A mere six months before the biggest sports tournament in the continent's history, African football has never been this scrutinised, this followed world-wide. Never has there been this much money and this many opportunities for the sport on the continent. And unfortunately for us all, never have we looked this amateur-ish.

By putting these global superstar in the crossfire between Angolan forces and rebels, CAF has failed us all. In the middle of a European debate where some of the most powerful clubs are behaving abjectly, pressuring some of their players to voice their discontent with the timing of the competition, with the risk of seeing their image falter (Kolo Toure is the latest in the long list of players who hold a double-discourse while speaking to the European media and his country's press), we don't need these types of incidents happening.

This will bring more water to the well of neo-colonialists all around and fuel the idea of 'Africans being Africans.' So in the wake of such a cold, calculating and despicable act, we must stick together and face adversity head on. We need to send out the strongest of messages, that these festivities will keep on going.

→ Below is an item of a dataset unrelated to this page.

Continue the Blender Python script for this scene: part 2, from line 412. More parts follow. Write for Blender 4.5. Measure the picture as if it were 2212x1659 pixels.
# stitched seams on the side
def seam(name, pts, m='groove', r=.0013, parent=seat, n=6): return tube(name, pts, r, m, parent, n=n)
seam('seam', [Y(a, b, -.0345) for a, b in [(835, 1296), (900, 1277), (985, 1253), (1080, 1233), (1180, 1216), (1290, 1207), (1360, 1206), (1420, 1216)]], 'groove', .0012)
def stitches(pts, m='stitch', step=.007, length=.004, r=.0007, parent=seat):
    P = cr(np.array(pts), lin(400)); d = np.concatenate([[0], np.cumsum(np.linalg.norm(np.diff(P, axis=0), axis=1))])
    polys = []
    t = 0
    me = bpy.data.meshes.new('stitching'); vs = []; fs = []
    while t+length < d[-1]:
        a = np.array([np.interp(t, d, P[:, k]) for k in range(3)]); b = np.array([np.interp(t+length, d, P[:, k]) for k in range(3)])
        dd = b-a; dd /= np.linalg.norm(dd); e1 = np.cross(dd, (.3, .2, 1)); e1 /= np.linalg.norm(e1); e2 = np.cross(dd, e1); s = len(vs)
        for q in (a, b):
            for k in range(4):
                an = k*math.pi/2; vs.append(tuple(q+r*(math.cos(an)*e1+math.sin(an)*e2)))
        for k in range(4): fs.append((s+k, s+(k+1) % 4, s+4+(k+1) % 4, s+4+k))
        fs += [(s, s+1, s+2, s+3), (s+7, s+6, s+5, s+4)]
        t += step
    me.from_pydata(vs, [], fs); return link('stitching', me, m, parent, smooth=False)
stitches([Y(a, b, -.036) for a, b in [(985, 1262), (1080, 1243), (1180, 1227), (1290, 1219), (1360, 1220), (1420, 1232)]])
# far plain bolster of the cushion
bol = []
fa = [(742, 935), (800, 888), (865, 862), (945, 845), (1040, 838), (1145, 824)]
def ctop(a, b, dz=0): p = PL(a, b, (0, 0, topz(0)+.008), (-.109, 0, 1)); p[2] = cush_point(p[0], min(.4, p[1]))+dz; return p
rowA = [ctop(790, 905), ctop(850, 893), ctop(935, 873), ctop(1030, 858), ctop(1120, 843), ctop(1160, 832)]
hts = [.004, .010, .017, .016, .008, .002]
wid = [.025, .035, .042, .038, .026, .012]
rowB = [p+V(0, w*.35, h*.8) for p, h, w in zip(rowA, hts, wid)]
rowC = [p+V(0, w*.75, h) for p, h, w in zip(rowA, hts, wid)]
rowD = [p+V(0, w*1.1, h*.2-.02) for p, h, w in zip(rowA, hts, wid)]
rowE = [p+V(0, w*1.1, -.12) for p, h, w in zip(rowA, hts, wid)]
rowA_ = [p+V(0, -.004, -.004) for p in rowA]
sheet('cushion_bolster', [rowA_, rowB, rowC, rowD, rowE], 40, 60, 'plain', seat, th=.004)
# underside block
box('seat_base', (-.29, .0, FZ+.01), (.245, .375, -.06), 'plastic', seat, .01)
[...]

No, of course this attack should have never happened. Of course this should have been avoided by the Angolan government. But this competition needs to be showcased. Not because the terrorists might have won otherwise, they already did, but because the African Game needs this. We need it.

We need it much more than the millions of dollars announcers sign in the posh palaces of Cairo, we need this much more than the infrastructures that are built to cater the visitors. We need this because we need to see our heroes up close. Our kids need to see their idols play where they come from. We need our warriors home for once and we need to root for them throughout the tournament.

So Mr Hayatou, let the show continue. Once the competition ends, please take the hint and relieve yourself from your position. In a year that will stay tainted forever as the one where players were stoned in Egypt than shot in Cabinda, if one person needs to be held accountable it needs to be him.    

Let us all pray for our brothers from Togo, distressed I am sure by the recent events, let us pray that this attack was the last one we'll see. Let's take a deep breath and bow our heads to pay homage to their driver, let us all rise as one people as the 2010 African Cup of Nations begins on Sunday.